Tras mucho insistir, mi madre acabó claudicando ante mis rogativas y me compró un pantalón vaquero… pero, no me sentaba bien. La realidad era que estaban nuevos, no eran ajustados, ni tenían rodilleras y culeras blanqueadas por el uso, como lucían los jóvenes americanos en las películas. Alguien de la pandilla me dio la solución de cómo envejecer  el pantalón vaquero por la vía rápida, y me puse manos a la obra…Me fui a las rocas de Riazor y me metí en una poza con agua del mar con los pantalones puestos.
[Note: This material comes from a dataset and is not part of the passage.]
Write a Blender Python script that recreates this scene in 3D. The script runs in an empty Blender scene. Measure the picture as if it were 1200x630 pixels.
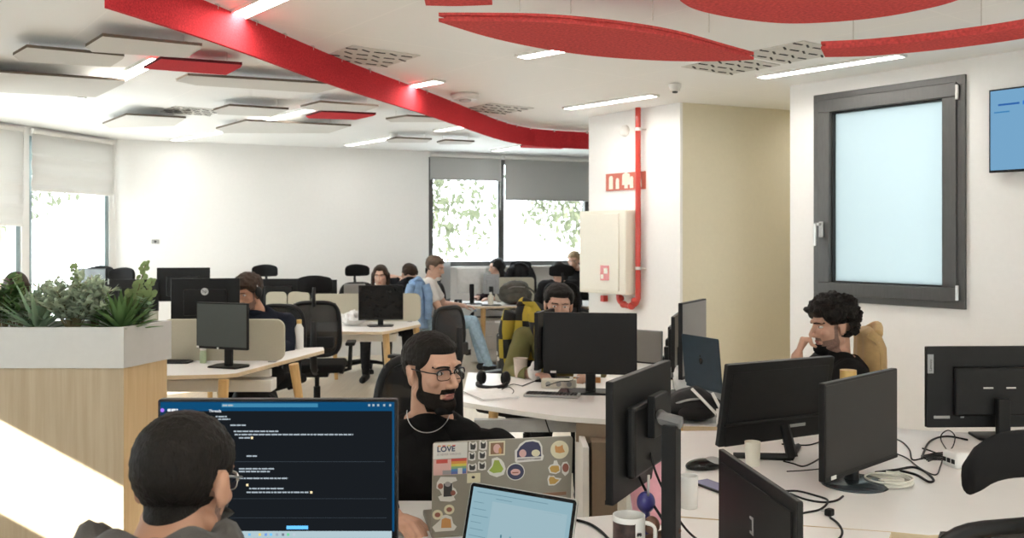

Posteriormente, y sin sacarlos, los tenía que secar al sol mientras frotaba enérgicamente rodillas y culera contra las rocas. En esas estaba cuando la hora de comer se me echó encima y tuve que irme a casa con los pantalones a medio secar y hechos girones.

Al abrirme la puerta mi madre se santiguó ante la visión… Allí estaba yo con el pantalón vaquero empapado y laszonas de fricción rocosa    –rodillas, culo y perneras – maltrechas por el ímpetu dado a la acción de desgaste. Dicho de otra manera: había salido de casa horas antes con un pantalón nuevo del trinque y regresaba con un pantalón que, más que usado, estaba roto.

La desfeita me acarreó un castigo de reclusión domiciliaria durante un par de semanas que, por buena conducta, quedó reducido a tres o cuatro días. Cuando salí a la calle, lo hice presumiendo de mi pantalón vaquero nuevo, no sin escuchar tras de mi las voces adultas que recriminaban mi vestimenta con la frase  de …”a dónde vas con esa pinta… pareces un pordiosero”. Y yo, tan contento.

Tuve que sufrir la incomprensión de los mayores, nada predispuestos a la innovación estética, por querer lucir rápidamente unos pantalones vaqueros gastados. No fue la única vez, ya que volví a experimentar el desgaste rápido con los siguientes vaqueros, a base de lejía, hasta que en el Rastro madrileño me compré unos jeans made in USA de segunda mano que,  complementado con chupa de cuero, colmaron mis ansias  estéticas rockanrroleras.


         Hoy ya salen los pantalones rotos y usados de fábrica. Cuanto más destrozados, más caros.  Es la moda.  Quien me iba a decir que los pantalones línea Cantinflas, con la cintura por debajo de las caderas, de los que tanto nos reíamos  jóvenes y mayores, hoy son vestimenta preferida de la juventud.